▸ **Given problem**:
From the listing below, copy every line with the word "this".
....
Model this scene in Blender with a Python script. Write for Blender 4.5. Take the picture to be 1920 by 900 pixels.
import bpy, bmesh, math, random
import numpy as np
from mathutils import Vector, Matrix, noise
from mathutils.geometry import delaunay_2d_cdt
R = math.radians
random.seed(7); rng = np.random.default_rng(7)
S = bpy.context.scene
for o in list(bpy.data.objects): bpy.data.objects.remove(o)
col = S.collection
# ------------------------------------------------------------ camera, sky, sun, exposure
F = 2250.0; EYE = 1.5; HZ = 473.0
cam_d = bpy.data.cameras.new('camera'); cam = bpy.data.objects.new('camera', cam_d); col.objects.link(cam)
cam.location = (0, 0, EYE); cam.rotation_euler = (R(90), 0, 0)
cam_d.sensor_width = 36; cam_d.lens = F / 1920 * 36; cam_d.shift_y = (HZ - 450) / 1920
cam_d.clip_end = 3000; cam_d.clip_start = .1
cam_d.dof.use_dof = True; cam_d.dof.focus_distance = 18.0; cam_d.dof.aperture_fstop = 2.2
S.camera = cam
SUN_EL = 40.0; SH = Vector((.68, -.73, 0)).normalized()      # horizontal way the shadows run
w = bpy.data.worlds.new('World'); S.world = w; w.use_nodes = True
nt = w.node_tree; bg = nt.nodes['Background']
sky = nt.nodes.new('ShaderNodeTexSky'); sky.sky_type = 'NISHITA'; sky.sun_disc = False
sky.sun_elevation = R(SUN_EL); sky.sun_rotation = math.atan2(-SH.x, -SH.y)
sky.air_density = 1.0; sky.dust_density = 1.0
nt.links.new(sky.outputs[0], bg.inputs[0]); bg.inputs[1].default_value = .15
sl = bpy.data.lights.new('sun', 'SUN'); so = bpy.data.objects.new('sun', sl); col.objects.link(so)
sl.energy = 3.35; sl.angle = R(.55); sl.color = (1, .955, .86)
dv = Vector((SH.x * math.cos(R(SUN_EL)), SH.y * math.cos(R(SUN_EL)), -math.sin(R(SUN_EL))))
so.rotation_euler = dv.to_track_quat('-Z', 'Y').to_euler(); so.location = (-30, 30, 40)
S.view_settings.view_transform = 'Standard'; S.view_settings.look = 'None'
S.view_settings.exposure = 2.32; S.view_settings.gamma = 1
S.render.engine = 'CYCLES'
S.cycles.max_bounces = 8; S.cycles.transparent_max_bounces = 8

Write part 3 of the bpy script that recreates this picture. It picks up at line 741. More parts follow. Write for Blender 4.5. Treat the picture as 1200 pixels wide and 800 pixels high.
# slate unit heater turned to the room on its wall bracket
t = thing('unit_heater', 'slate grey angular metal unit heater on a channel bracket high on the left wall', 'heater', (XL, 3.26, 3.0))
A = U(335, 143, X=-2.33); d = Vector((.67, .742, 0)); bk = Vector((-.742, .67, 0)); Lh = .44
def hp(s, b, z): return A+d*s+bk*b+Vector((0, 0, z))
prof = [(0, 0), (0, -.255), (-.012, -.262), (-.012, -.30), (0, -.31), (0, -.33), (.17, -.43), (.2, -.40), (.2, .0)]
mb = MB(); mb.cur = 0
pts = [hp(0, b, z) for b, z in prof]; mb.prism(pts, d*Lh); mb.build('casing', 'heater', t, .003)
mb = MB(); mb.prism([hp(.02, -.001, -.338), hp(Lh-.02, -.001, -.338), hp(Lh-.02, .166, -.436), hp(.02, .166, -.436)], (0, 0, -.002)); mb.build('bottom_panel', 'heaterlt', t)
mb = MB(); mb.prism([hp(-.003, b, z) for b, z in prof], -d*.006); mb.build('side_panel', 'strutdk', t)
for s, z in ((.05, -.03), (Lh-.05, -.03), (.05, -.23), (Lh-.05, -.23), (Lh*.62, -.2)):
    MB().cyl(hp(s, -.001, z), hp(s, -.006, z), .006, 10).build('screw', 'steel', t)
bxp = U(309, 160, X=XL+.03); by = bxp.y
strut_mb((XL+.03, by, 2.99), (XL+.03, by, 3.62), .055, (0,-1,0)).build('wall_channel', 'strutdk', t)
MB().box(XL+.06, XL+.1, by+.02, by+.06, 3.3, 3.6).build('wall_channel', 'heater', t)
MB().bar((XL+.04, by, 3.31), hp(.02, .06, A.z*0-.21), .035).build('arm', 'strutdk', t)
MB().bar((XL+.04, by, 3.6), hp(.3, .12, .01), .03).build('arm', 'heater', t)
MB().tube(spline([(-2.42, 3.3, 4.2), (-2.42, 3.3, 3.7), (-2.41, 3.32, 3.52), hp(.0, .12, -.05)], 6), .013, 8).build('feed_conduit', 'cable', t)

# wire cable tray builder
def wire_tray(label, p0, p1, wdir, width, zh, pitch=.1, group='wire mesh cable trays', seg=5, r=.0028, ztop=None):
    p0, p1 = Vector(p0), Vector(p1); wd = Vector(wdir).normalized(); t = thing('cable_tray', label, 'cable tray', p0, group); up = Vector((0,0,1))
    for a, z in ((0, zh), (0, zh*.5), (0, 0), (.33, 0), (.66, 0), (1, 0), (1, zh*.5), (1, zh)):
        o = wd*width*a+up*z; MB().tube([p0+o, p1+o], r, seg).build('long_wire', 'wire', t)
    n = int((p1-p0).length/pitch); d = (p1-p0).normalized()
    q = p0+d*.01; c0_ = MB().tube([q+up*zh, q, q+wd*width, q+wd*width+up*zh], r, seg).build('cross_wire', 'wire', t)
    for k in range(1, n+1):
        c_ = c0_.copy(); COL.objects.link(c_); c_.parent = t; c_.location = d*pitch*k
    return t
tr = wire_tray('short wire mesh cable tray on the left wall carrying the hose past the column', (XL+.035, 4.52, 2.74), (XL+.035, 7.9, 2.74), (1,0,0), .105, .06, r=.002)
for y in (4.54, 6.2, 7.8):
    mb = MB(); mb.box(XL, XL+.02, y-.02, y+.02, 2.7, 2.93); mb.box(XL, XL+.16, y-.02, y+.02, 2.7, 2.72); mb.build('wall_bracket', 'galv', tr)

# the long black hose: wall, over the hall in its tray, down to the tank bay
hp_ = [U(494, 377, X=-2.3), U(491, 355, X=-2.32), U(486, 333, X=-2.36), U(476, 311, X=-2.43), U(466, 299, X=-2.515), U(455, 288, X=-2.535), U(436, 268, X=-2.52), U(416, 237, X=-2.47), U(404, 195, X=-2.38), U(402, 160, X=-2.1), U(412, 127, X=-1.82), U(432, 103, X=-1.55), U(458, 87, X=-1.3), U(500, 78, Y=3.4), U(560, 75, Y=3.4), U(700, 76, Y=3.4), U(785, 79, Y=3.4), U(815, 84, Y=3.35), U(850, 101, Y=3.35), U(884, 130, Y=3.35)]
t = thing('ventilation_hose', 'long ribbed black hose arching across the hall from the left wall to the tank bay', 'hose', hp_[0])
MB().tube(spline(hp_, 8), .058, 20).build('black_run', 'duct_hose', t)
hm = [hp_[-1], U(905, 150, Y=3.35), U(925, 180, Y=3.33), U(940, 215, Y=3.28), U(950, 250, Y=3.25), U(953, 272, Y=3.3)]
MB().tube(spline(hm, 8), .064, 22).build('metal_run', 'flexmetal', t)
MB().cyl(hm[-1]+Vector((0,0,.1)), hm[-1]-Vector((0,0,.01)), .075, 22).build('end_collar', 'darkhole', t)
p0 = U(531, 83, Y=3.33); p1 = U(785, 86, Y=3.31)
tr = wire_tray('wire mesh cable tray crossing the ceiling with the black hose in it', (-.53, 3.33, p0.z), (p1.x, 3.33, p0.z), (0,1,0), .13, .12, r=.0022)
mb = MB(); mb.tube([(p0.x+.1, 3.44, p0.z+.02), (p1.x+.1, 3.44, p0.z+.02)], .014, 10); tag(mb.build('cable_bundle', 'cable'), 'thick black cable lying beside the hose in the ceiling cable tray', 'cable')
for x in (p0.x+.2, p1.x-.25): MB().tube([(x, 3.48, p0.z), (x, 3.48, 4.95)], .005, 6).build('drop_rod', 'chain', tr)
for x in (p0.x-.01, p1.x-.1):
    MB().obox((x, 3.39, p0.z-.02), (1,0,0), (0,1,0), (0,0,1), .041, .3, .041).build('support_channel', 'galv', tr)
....
▸ **Answer**:
Model this scene in Blender with a Python script. Write for Blender 4.5. Take the picture to be 1920 by 900 pixels.
Write part 3 of the bpy script that recreates this picture. It picks up at line 741. More parts follow. Write for Blender 4.5. Treat the picture as 1200 pixels wide and 800 pixels high.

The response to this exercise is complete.